DATA EXCERPT:
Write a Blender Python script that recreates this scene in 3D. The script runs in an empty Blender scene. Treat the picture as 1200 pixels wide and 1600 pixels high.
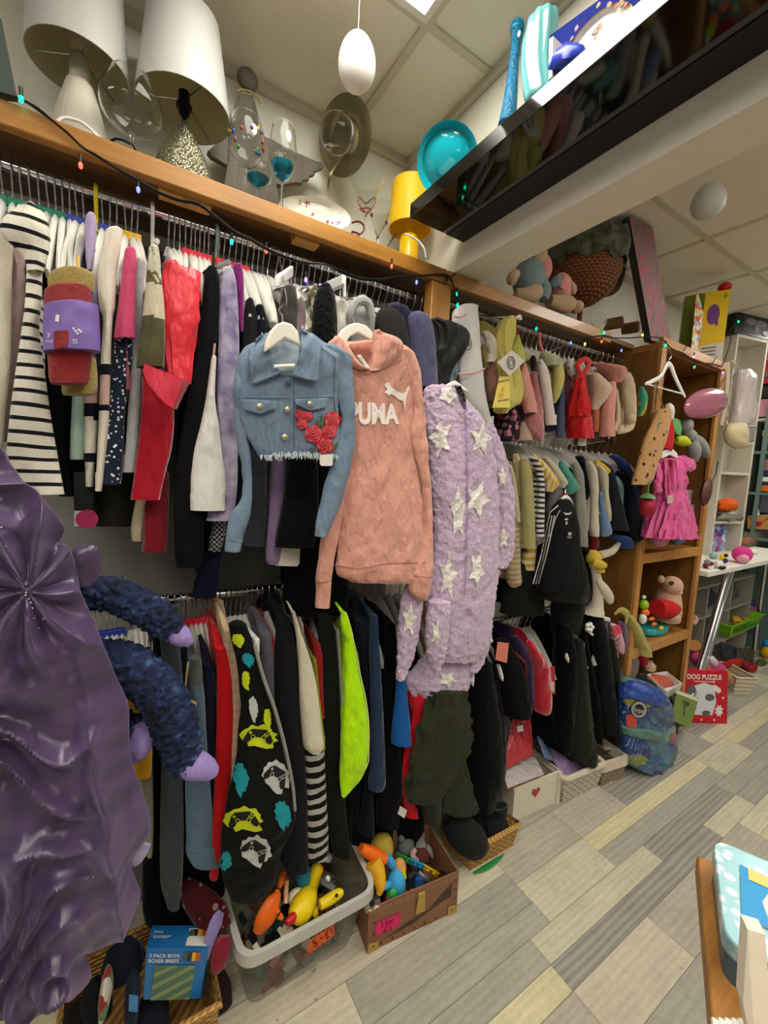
EXPOSURE, AMBIENT, LAMP = 0.62, 0.16, 11.0
import bpy, bmesh, math, random
from mathutils import Vector, Matrix, noise
from mathutils.bvhtree import BVHTree
rnd = random.Random(11)
SC = bpy.context.scene
COL = SC.collection
PI = math.pi
V = Vector
# camera model (frame 1200 x 1600)
FPX = 650.0
YAW, PIT, ROL = [math.radians(a) for a in (32.07, 5.76, 2.75)]
CAM = V((1.6, 0.0, 1.55))
_f = V((-math.cos(YAW) * math.cos(PIT), math.sin(YAW) * math.cos(PIT), -math.sin(PIT)))
_r = _f.cross(V((0, 0, 1))).normalized()
_u = _r.cross(_f)
_c, _s = math.cos(ROL), math.sin(ROL)
_R, _U = _c * _r + _s * _u, -_s * _r + _c * _u
def ray(px, py):
 return _f + _R * ((px - 600) / FPX) - _U * ((py - 800) / FPX)
def W(px, py, x=None, y=None, z=None):
 """point of the place seen at this spot of the photo, on a plane of the place"""
 d = ray(px, py)
 if x is not None: t = (x - CAM.x) / d.x
 elif y is not None: t = (y - CAM.y) / d.y
 else: t = (z - CAM.z) / d.z
 return CAM + d * t
def dep(P): return (P - CAM).dot(_f)
def mpp(P): return dep(P) / FPX
# materials
def lin(h):
 if not isinstance(h, str): return tuple(h) + (1,) if len(h) == 3 else h
 h = h.lstrip('#')
 o = []
 for i in (0, 2, 4):
  v = int(h[i:i + 2], 16) / 255
  o.append(v / 12.92 if v <= .04045 else ((v + .055) / 1.055) ** 2.4)
 return (o[0], o[1], o[2], 1)
class NT:
 def __init__(s, name):
  s.m = bpy.data.materials.new(name); s.m.use_nodes = True
  s.t = s.m.node_tree; s.b = s.t.nodes['Principled BSDF']
 def n(s, typ, ins=None, **props):
  q = s.t.nodes.new(typ)
  for k, v in props.items(): setattr(q, k, v)
  for k, v in (ins or {}).items():
   if hasattr(v, 'links') or isinstance(v, bpy.types.NodeSocket): s.t.links.new(v, q.inputs[k])
   else: q.inputs[k].default_value = v
  return q
 def math(s, op, a, b=0.0, c=None):
  d = {0: a, 1: b}
  if c is not None: d[2] = c
  return s.n('ShaderNodeMath', d, operation=op).outputs[0]
 def mix(s, fac, a, b):
  q = s.n('ShaderNodeMix', data_type='RGBA')
  for k, v in ((0, fac), (6, a), (7, b)):
   if isinstance(v, bpy.types.NodeSocket): s.t.links.new(v, q.inputs[k])
   else: q.inputs[k].default_value = v
  return q.outputs[2]
 def co(s):
  if not hasattr(s, '_co'): s._co = s.n('ShaderNodeTexCoord').outputs['Object']
  return s._co
 def xyz(s):
  if not hasattr(s, '_x'): s._x = s.n('ShaderNodeSeparateXYZ', {0: s.co()}).outputs
  return s._x
 def scaled(s, v):
  return s.n('ShaderNodeMapping', {0: s.co(), 3: v}).outputs[0]
 def noise(s, scale, detail=3, vec=None, rough=.5):
  return s.n('ShaderNodeTexNoise', {'Vector': vec or s.co(), 'Scale': scale, 'Detail': detail, 'Roughness': rough}).outputs
 def ramp(s, fac, stops, interp='LINEAR'):
  q = s.n('ShaderNodeValToRGB', {0: fac}); r = q.color_ramp; r.interpolation = interp
  while len(r.elements) < len(stops): r.elements.new(.5)
  for e, (p, c) in zip(r.elements, stops): e.position = p; e.color = lin(c)
  return q.outputs[0]
 def set(s, **k):
  for a, v in k.items():
   inp = s.b.inputs[a.replace('_', ' ')]
   if isinstance(v, bpy.types.NodeSocket): s.t.links.new(v, inp)
   else: inp.default_value = v
 def bump(s, h, st, dist=.01, prev=None):
  d = {'Height': h, 'Strength': st, 'Distance': dist}
  if prev: d['Normal'] = prev
  return s.n('ShaderNodeBump', d).outputs[0]
MATS = {}
def pattern(t, c, pat):
 """procedural colour: pat = (kind, ...)"""
 k = pat[0]; x, y, z = t.xyz()[:3]
 c = lin(c)
 if k == 'stripe':       # axis, period, duty, colour 2
  a = {'x': x, 'y': y, 'z': z}[pat[1]]
  w = t.noise(9, 1)[0]
  a = t.math('ADD', a, t.math('MULTIPLY', w, pat[2] * .5))
  f = t.math('GREATER_THAN', t.math('FRACT', t.math('DIVIDE', a, pat[2])), pat[3])
  return t.mix(f, c, lin(pat[4]))
 if k == 'dots':         # scale, radius, colour 2
  v = t.n('ShaderNodeTexVoronoi', {'Vector': t.co(), 'Scale': pat[1]})
  f = t.math('LESS_THAN', v.outputs['Distance'], pat[2])
  return t.mix(f, c, lin(pat[3]))
 if k == 'blotch':       # scale, threshold, softness, colour 2
  q = t.noise(pat[1], 4)[0]
  return t.ramp(q, [(max(0, pat[2] - pat[3]), pat_c(c)), (min(1, pat[2] + pat[3]), pat[4])])
 if k == 'check':
  q = t.n('ShaderNodeTexChecker', {'Vector': t.co(), 'Color1': c, 'Color2': lin(pat[2]), 'Scale': pat[1]})
  return q.outputs[0]
 if k == 'plaid':
  f1 = t.math('GREATER_THAN', t.math('FRACT', t.math('DIVIDE', z, pat[1])), .6)
  f2 = t.math('GREATER_THAN', t.math('FRACT', t.math('DIVIDE', y, pat[1])), .6)
  return t.mix(t.math('MULTIPLY', t.math('ADD', f1, f2), .5), c, lin(pat[2]))
 if k == 'multi':        # scale, list of colours
  q = t.n('ShaderNodeTexVoronoi', {'Vector': t.co(), 'Scale': pat[1]})
  g = t.n('ShaderNodeSeparateColor', {0: q.outputs['Color']}).outputs[0]
  n = len(pat[2])
  return t.ramp(g, [(i / n, h) for i, h in enumerate(pat[2])], 'CONSTANT')
def pat_c(c): return c
def mat(name, col, rough=.6, metal=0, bump=0, bs=60, bd=.004, spec=.4, sheen=0, trans=0, ior=1.45, emit=0, alpha=1, pat=None, coat=0, var=0, wr=0, ani=0):
 if name in MATS: return MATS[name]
 t = NT(name)
 c = pattern(t, col, pat) if pat else lin(col)
 if var:
  f = t.noise(35, 4)[0]
  hsv = t.n('ShaderNodeHueSaturation', {'Value': t.math('ADD', 1 - var, t.math('MULTIPLY', f, 2 * var))})
  if isinstance(c, bpy.types.NodeSocket): t.t.links.new(c, hsv.inputs['Color'])
  else: hsv.inputs['Color'].default_value = c
  c = hsv.outputs[0]
 t.set(Base_Color=c, Roughness=rough, Metallic=metal, IOR=ior, Alpha=alpha)
 t.b.inputs['Specular IOR Level'].default_value = spec
 if sheen:
  t.b.inputs['Sheen Weight'].default_value = sheen
  t.b.inputs['Sheen Roughness'].default_value = .4
  if not isinstance(c, bpy.types.NodeSocket): t.b.inputs['Sheen Tint'].default_value = tuple(min(1, a * 1.6 + .1) for a in c[:3]) + (1,)
 if trans: t.set(Transmission_Weight=trans)
 if coat: t.set(Coat_Weight=coat)
 if emit:
  t.set(Emission_Color=c, Emission_Strength=emit)
 nm = None
 if wr: nm = t.bump(t.noise(1, 3, t.scaled((24, 24, 11)), .55)[0], wr, .03)
 if bump: nm = t.bump(t.noise(bs, 2)[0], bump, bd, nm)
 if nm: t.set(Normal=nm)
 MATS[name] = t.m
 return t.m
def fab(name, col, pat=None, rough=.85, sheen=.25, bump=.3, bs=260, wr=.45, var=.1, spec=.15):
 if max(lin(col)[:3]) < .03: sheen, spec, wr = sheen * .25, .08, wr * .6
 return mat('fabric_' + name, col, rough=rough, sheen=sheen, bump=bump, bs=bs, bd=.002, wr=wr, var=var, pat=pat, spec=spec)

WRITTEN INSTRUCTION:
Find every line containing the word "scene", then give the total and nothing more.

EXPECTED OUTPUT:
2